- [Recorded data]
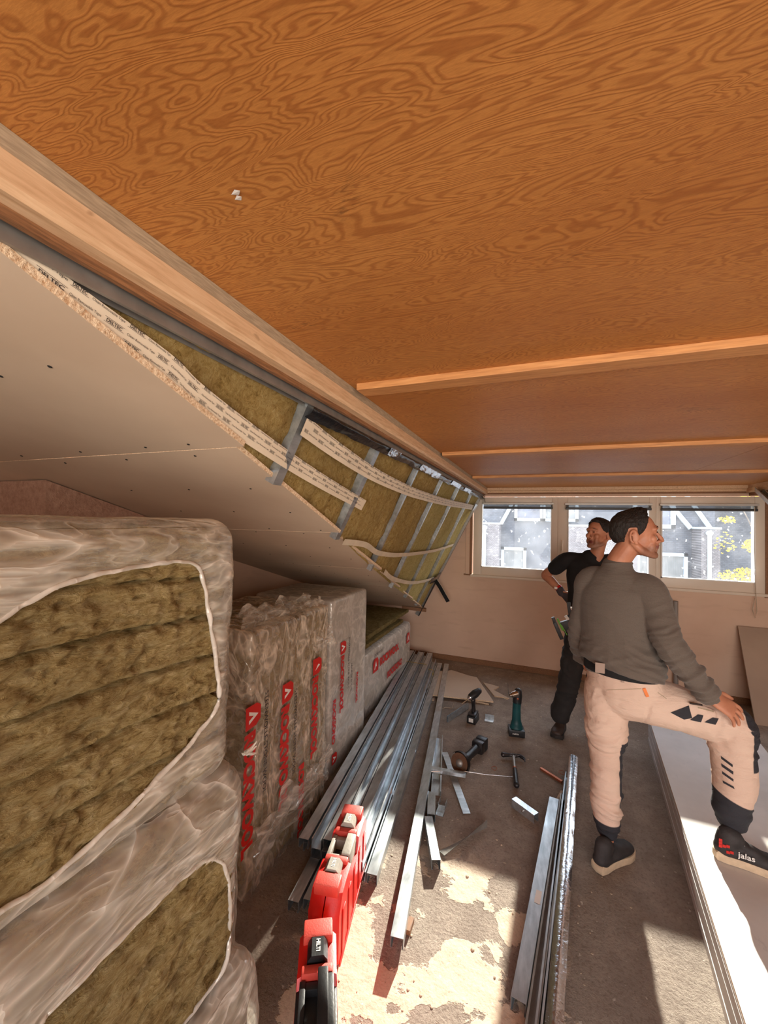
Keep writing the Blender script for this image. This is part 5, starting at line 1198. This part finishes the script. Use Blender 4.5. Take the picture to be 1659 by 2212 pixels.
def shoe(r_, heel, toe, z0, tilt=0., mats=('shoe', 'sole'), ankle=None, name='shoe', wd=.050, lace='white'):
    heel = Vector(heel); toe = Vector(toe); L = (toe-heel).length; f = (toe-heel).normalized(); s_ = Vector((-f.y, f.x, 0)).normalized(); u = f.cross(s_); u = u if u.z > 0 else -u
    Q = lambda a, b, c: heel + f*a*L + s_*b + u*c
    out = [(0, 0), (.03, .030), (.15, .036), (.35, .034), (.55, .040), (.72, .050), (.86, .046), (.95, .032), (1.0, 0)]
    pts = [(a, b*wd/.05) for a, b in out] + [(a, -b*wd/.05*.94) for a, b in out[-2:0:-1]]
    mb = MB(); n = len(pts); lay = [(1.0, .0), (1.03, .012), (1.02, .026), (.96, .032)]
    vs = [Q(.5+(a-.5)*k, b*k, c+(.012 if a > .9 else 0)*(1 if c < .02 else .6)+(.008 if a < .12 and c > .02 else 0)) for k, c in lay for a, b in pts]
    fs = [(j*n+i, j*n+(i+1) % n, (j+1)*n+(i+1) % n, (j+1)*n+i) for j in range(len(lay)-1) for i in range(n)] + [tuple(range(n-1, -1, -1)), tuple(range((len(lay)-1)*n, len(lay)*n))]
    mb.add(vs, fs); so = mb.build('sole', mats[1], r_, True)
    mb = MB(); b = MB()
    b.limb([Q(.10, 0, .050), Q(.30, 0, .050), Q(.55, 0, .048), Q(.75, 0, .046), Q(.88, 0, .042)], [(.036, .030), (.037, .032), (.042, .030), (.046, .028), (.040, .022)], s_, 18, 5)
    b.limb([Q(.16, 0, .035), Q(.18, 0, .075), Q(.22, 0, .108)], [(.034, .040), (.036, .048), (.039, .050)], s_, 18, 4)
    b.limb([Q(.24, 0, .10), Q(.42, 0, .078), Q(.60, 0, .062)], [(.030, .020), (.030, .020), (.030, .016)], s_, 14, 4)
    up = blob(b, 'upper', mats[0], r_, .006, 4)
    mb = MB()
    for i in range(4):
        a = .36+.07*i; h_ = .103-.012*i; mb.tube([Q(a, -.024, h_-.008), Q(a+.01, 0, h_), Q(a, .024, h_-.008)], .0028, 6)
    mb.tube([Q(.34, .0, .112), Q(.33, .03, .100), Q(.37, .05, .085)], .0022, 6)
    mb.build('laces', lace, r_, True)
    return Q, s_, f, u

# ------------------------------------------------------------------ front worker (grey sweater)
fr = root('person', 'man in grey sweater and pale trousers with one foot raised on the plasterboards', 'person', (.38, 2.36, 0))
vd = Vector((.47, 2.42, 0)).normalized(); rt = Vector((vd.y, -vd.x, 0))
fwd = (rt*math.cos(R(12)) + vd*math.sin(R(12))) + Vector((0, 0, .05))
h = Head((.478, 2.42, 1.660), fwd, (-.06, 0, 1), 1.04)
shL, shR, elR, wrR, elL, wrL = V(.276, 2.50, 1.388), V(.534, 2.37, 1.368), V(.598, 2.27, 1.140), V(.750, 2.285, .930), V(.232, 2.545, 1.115), V(.262, 2.63, .93)
hipL, hipR = V(.358, 2.43, .82), V(.500, 2.385, .825)
knL, anL, knR, anR = V(.348, 2.395, .455), V(.350, 2.355, .13), V(.888, 2.395, .768), V(.856, 2.335, .335)
torso_s = (shR-shL); torso_s.z = 0; torso_s.normalize()
b = MB(); add_head(b, h)
b.limb([V(.398, 2.44, 1.46), V(.408, 2.435, 1.52), h.p(-.022, 0, -.045)], [(.064, .060), (.056, .057), (.054, .060)], (1, 0, 0), 20, 5)
b.limb([V(.42, 2.41, .86), V(.405, 2.42, 1.05), V(.40, 2.43, 1.25), V(.400, 2.435, 1.40), V(.400, 2.438, 1.46)], [(.14, .095), (.13, .09), (.155, .10), (.13, .085), (.07, .06)], torso_s, 20, 4)
for A_, B_, C_ in ((shL, elL, wrL), (shR, elR, wrR)): b.limb([A_, B_, C_], [.042, .036, (.027)], None, 14, 5)
b.limb([hipL, knL, anL, anL+V(0, 0, -.05)], [.065, .048, .032, .03], None, 14, 5); b.limb([hipR, knR, anR, anR+V(0, 0, -.06)], [.065, .048, .032, .03], None, 14, 5)
b.limb([hipL, hipR], [.07, .07], None, 12, 3)
hf = V(.86, .0, -.52).normalized()
hand(b, wrR+hf*.012, hf, V(.34, -.70, .62), V(.45, .55, .75), .212, (.22, .30, .25), .20)
hand(b, wrL, V(.25, .45, -.75), V(-.8, .1, .2), V(.3, .7, .3), .185, (.5, .6, .5), .05)
def sstep(x, a, b): t = max(0, min(1, (x-a)/(b-a))); return t*t*(3-2*t)
def stub(h):
    def f(c, n):
        q0, q1, q2 = (c-h.c).dot(h.f)/h.k, (c-h.c).dot(h.s)/h.k, (c-h.c).dot(h.u)/h.k
        if q2 < -.15: return 0
        lower = sstep(-q2, .028 if q0 > .06 else .045, .070); front = sstep(q0, -.010, .030); under = 1-sstep(-q2, .115, .14)
        m_ = 1 - .6*sstep(q0, .098, .106)
        return .75*lower*front*under*m_
    return f
def lipf(h, op=False):
    def f(c, n):
        q0, q1, q2 = (c-h.c).dot(h.f)/h.k, abs((c-h.c).dot(h.s)/h.k), (c-h.c).dot(h.u)/h.k
        cen = -.066 if op else -.058
        return (1-sstep(q1, .016, .024))*(1-sstep(abs(q2-cen), .007 if not op else .010, .012 if not op else .014))*sstep(q0, .060, .080)
    return f
body = blob(b, 'body', 'skin', fr, .0042, 3, None, None, {'stubble': stub(h), 'lip': lipf(h)})
face_bits(h, fr)
def hl_front(az):   # lower limit of hair (elevation, degrees) by azimuth from the face
    if az < 38: return 47 - az*.12
    if az < 62: return 42 - (az-38)*1.9
    if az < 84: return -4 - (az-62)*.9
    if az < 104: return 4
    if az < 122: return 4 - (az-104)*2.2
    return -38 - (az-122)*.10
hair_mesh(h, fr, hl_front, 'hair', 1.0, .007, 'hair', .036)
# sweater
b = MB()
b.limb([V(.415, 2.415, .965), V(.408, 2.418, 1.02), V(.402, 2.425, 1.12), V(.400, 2.43, 1.24), V(.398, 2.435, 1.34), V(.400, 2.437, 1.420), V(.402, 2.438, 1.482)], [(.196, .150), (.184, .140), (.170, .122), (.180, .122), (.176, .116), (.132, .094), (.073, .069)], torso_s, 28, 5)
b.limb([shL+V(.05, -.02, .025), shL, elL.lerp(shL, .5), elL, wrL.lerp(elL, .45), wrL+V(0, 0, .0)], [.066, .070, .060, .053, .047, .038], None, 20, 5)
b.limb([shR+V(-.05, .02, .03), shR, elR.lerp(shR, .5), elR, wrR.lerp(elR, .45), wrR+V(-.008, 0, .008)], [.070, .078, .066, .060, .053, .040], None, 20, 5)
b.limb([V(.395, 2.435, 1.440), V(.46, 2.40, 1.415), V(.522, 2.37, 1.385)], [.060, .056, .055], None, 14, 3); b.limb([V(.395, 2.435, 1.440), V(.335, 2.47, 1.415), V(.284, 2.495, 1.392)], [.060, .056, .052], None, 14, 3)
def wr_(p, ax_, sc_, across, seed=0.):
    """irregular creases running across an axis"""
    t = p.dot(ax_); q = p*across + Vector((seed, seed*2, 0)); w_ = noise.noise(q)*.9 + noise.noise(q*2.1)*.35
    return (1-2*abs(noise.noise(Vector((t*sc_ + w_*1.6, w_*1.2 + seed, q.x*.6)))))
def sw_disp(p, n):
    k = 0; t, d = seg_t(p, elR, wrR); t2, d2 = seg_t(p, shR, elR)
    if d < .10: k += .0160*wr_(p, (wrR-elR).normalized(), 34, 6)*(.5+.6*t)
    elif d2 < .10: k += .006*wr_(p, (elR-shR).normalized(), 20, 5)*(.3+t2)
    t, d = seg_t(p, elL, wrL)
    if d < .08: k += .006*wr_(p, (wrL-elL).normalized(), 20, 6)
    if p.z < 1.17 and seg_t(p, elR, wrR)[1] > .10:
        w_ = min(1, (1.17-p.z)/.16); k += w_*(.0150*wr_(p, Vector((.28, .05, 1)).normalized(), 34, 3.2, 2) + .006*wr_(p, Vector((-.3, .05, 1)).normalized(), 22, 3, 4))
    k += .0075*fbm(Vector((p.x*6+p.z*2, p.y*6, p.z*3.2+3)), 3) + .0045*wr_(p, Vector((.7, 0, .7)), 10, 3, 7)
    p = p + n*k; hem = .992 - .16*(p.x-.26) 
    if p.z < hem and seg_t(p, elR, wrR)[1] > .09 and seg_t(p, elL, wrL)[1] > .085:
        w_ = min(1, (hem-p.z)/.008); c_ = Vector((.42, 2.41, p.z)); p = c_ + (p-c_)*(1-.20*w_)
    return p
blob(b, 'sweater', 'sweater', fr, .0065, 4, sw_disp)
mb = MB(); mb.tube([V(.404, 2.440, 1.506)+V(math.cos(a)*.065, math.sin(a)*.062, .004*math.cos(a)-.004*math.sin(a)) for a in [2*PI*i/28 for i in range(29)]], .0075, 8); mb.build('neckband', 'sweater', fr, 'all')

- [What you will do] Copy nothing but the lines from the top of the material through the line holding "return Q, s_, f, u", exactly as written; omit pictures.

- [Completed task]
Keep writing the Blender script for this image. This is part 5, starting at line 1198. This part finishes the script. Use Blender 4.5. Take the picture to be 1659 by 2212 pixels.
def shoe(r_, heel, toe, z0, tilt=0., mats=('shoe', 'sole'), ankle=None, name='shoe', wd=.050, lace='white'):
    heel = Vector(heel); toe = Vector(toe); L = (toe-heel).length; f = (toe-heel).normalized(); s_ = Vector((-f.y, f.x, 0)).normalized(); u = f.cross(s_); u = u if u.z > 0 else -u
    Q = lambda a, b, c: heel + f*a*L + s_*b + u*c
    out = [(0, 0), (.03, .030), (.15, .036), (.35, .034), (.55, .040), (.72, .050), (.86, .046), (.95, .032), (1.0, 0)]
    pts = [(a, b*wd/.05) for a, b in out] + [(a, -b*wd/.05*.94) for a, b in out[-2:0:-1]]
    mb = MB(); n = len(pts); lay = [(1.0, .0), (1.03, .012), (1.02, .026), (.96, .032)]
    vs = [Q(.5+(a-.5)*k, b*k, c+(.012 if a > .9 else 0)*(1 if c < .02 else .6)+(.008 if a < .12 and c > .02 else 0)) for k, c in lay for a, b in pts]
    fs = [(j*n+i, j*n+(i+1) % n, (j+1)*n+(i+1) % n, (j+1)*n+i) for j in range(len(lay)-1) for i in range(n)] + [tuple(range(n-1, -1, -1)), tuple(range((len(lay)-1)*n, len(lay)*n))]
    mb.add(vs, fs); so = mb.build('sole', mats[1], r_, True)
    mb = MB(); b = MB()
    b.limb([Q(.10, 0, .050), Q(.30, 0, .050), Q(.55, 0, .048), Q(.75, 0, .046), Q(.88, 0, .042)], [(.036, .030), (.037, .032), (.042, .030), (.046, .028), (.040, .022)], s_, 18, 5)
    b.limb([Q(.16, 0, .035), Q(.18, 0, .075), Q(.22, 0, .108)], [(.034, .040), (.036, .048), (.039, .050)], s_, 18, 4)
    b.limb([Q(.24, 0, .10), Q(.42, 0, .078), Q(.60, 0, .062)], [(.030, .020), (.030, .020), (.030, .016)], s_, 14, 4)
    up = blob(b, 'upper', mats[0], r_, .006, 4)
    mb = MB()
    for i in range(4):
        a = .36+.07*i; h_ = .103-.012*i; mb.tube([Q(a, -.024, h_-.008), Q(a+.01, 0, h_), Q(a, .024, h_-.008)], .0028, 6)
    mb.tube([Q(.34, .0, .112), Q(.33, .03, .100), Q(.37, .05, .085)], .0022, 6)
    mb.build('laces', lace, r_, True)
    return Q, s_, f, u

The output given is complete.